I’m lonely. I don’t mean in the sense of not having anyone. I just keep getting the feeling of being alone whenever I’m around other people. I look around and wonder if any of them are Aspies or if they have the kind of issues that I have. I wonder if anyone besides me fights to look at people when they’re talking to them or absolutely hates to shake hands with strangers because they don’t know where their hands have been. I wonder if I can get over the need to control how everything in my world is done because I only feel right if I do things myself. When I’m walking, not really seeing anyone around me because I’m staring at the ground or looking at empty spaces to walk through, I’m not exactly looking around to see who’s also doing the same thing or who’s trying to avoid eye contact with a group.

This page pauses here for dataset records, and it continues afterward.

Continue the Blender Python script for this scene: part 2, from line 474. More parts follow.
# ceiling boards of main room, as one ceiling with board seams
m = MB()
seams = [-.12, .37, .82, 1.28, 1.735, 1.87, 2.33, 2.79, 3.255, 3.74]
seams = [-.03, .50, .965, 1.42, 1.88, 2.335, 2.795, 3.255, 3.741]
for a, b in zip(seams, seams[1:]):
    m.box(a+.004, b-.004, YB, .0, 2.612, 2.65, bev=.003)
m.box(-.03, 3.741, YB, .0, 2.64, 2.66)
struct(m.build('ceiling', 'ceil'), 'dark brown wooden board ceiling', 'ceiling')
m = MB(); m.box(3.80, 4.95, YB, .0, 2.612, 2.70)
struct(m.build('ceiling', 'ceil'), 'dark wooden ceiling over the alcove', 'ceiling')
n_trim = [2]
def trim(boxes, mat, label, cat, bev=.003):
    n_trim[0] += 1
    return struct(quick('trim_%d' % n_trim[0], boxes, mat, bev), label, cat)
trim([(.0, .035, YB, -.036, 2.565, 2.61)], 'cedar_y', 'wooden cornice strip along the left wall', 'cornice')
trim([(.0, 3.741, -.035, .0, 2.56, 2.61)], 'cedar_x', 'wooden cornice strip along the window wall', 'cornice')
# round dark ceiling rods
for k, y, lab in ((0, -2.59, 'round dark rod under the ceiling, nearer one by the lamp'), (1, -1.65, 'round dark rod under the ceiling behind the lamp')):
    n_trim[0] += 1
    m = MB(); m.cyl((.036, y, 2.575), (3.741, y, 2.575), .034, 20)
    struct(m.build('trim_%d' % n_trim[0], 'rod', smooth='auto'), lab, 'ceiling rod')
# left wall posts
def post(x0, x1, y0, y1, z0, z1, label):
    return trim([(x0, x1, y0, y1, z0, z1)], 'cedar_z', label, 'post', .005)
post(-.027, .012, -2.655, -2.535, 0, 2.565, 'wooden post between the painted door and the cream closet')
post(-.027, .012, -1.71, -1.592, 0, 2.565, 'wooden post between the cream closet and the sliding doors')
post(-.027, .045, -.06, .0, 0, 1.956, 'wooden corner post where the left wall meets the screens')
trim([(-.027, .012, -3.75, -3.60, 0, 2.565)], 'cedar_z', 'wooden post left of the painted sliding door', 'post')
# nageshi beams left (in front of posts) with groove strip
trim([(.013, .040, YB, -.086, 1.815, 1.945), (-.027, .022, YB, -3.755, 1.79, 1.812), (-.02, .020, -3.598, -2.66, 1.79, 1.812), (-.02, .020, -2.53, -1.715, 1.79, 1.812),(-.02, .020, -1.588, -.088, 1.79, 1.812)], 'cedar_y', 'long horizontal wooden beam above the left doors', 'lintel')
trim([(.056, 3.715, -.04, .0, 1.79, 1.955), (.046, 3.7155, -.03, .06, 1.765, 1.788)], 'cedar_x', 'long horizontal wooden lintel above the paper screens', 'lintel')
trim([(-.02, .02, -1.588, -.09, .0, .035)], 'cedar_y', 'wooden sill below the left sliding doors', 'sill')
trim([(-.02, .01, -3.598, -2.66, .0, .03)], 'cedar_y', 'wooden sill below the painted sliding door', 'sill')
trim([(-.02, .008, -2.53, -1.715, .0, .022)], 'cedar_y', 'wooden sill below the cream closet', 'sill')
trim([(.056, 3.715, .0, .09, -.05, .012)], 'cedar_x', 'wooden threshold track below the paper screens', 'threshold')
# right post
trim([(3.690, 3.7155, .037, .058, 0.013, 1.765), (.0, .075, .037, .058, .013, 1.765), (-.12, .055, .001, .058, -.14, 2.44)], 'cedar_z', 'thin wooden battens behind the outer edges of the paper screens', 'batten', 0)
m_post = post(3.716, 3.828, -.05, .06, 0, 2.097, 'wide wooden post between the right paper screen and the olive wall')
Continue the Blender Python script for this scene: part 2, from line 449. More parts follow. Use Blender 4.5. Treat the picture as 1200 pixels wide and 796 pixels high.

I feel like I’m slacking lately. My PECS book for Noggin has been sitting at the end of my bed waiting to be worked on for weeks now. I have tons of presents to be wrapping but I just don’t feel like staying awake at night in order to get the wrapping done. I had plans for a big calendar with magnetic PECS symbols so my boys would know what was coming up and weekly/daily schedules and I haven’t managed to complete any of that. I wish I had a completely free weekend with a few people to come over and help me finish all this stuff and hang my damn pictures in the house. I just can’t get it done on my own. I need to teach my boys how to use Proloquo2Go on the iPad but I don’t get much time to sit down with them of the evenings after cooking dinner, eating, cleaning up, baths, pajamas, and meds. They already go to bed much later than other people’s kids and I know more sleep would help them so much.
I’m tired. I need a good day’s sleep and some solid time spent sitting down on my butt for an evening not doing anything. I also need to get rid of whatever this plague is that the kids have given me again. I’m grouchy and I feel like I’m losing my inspiration to write.
So, Santa, think you could drop a few elves at my house? If they can make that many toys, they should be great at laminating PECS symbols and designing calendars! I might have to get them a ladder for hanging the pics on the walls but that wouldn’t be an issue. Hook a Helping Hooker up!